Barrette was arrested in August after an investigation by the Michigan State Police Computer Crimes Unit, Internet Crimes Against Children (ICAC) Task Force. The investigation was prompted by the discovery that Barrette was viewing the material on the internet, the MSP said in August. Digital evidence was seized in a search of Barrette’s residence.

Barrette said Monday he had purchased a link to a packet of files online, which had included material involving prepubescent children. He had accessed the material between Feb. 21 and Aug. 14, he said.

Barrette’s attorney, David Gemignani, said he planned to seek a sentencing under the Holmes Youthful Trainee Act. That would defer a conviction pending successful completion of a probation period. If that happens, the case would be dismissed.

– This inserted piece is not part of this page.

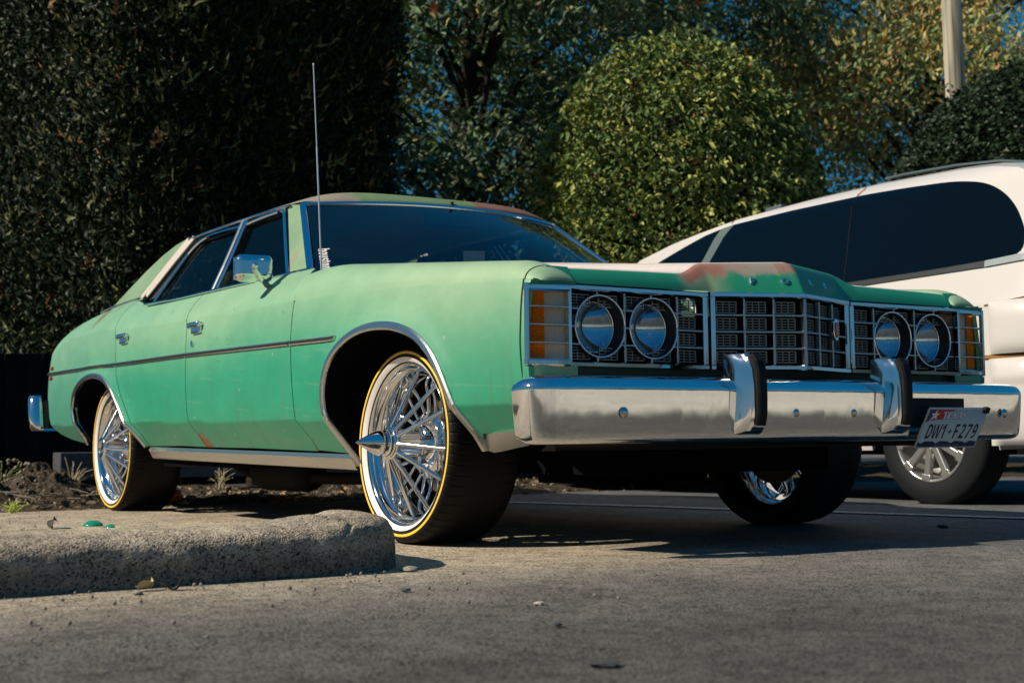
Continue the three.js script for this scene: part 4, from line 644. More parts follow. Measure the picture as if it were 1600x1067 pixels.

Barrette also agreed to a waiver of disqualification. Judge Brittany Bulleit had reviewed the search warrant in the case while she was still serving as county prosecutor, although no charges were filed until months after she was sworn in as judge.

“It’s quite commonplace in cases like this where prosecutors will review a warrant prior to any search being done and then the investigation continues,” she said. “That’s likely what happened. I don’t recall the specific warrant and I don’t recall any conversations with officers.”

Gemignani and Barrette said they had no objection to Bulleit staying on.

The original plea deadline had been in November. Helmer had requested the date be postponed because of the turnover in the office; he was not formally sworn in until mid-November. Earlier this month, the case was moved from the January trial docket to April’s.

Barrette’s bond was revoked and he was remanded to custody. Sentencing will take place within 30 to 45 days.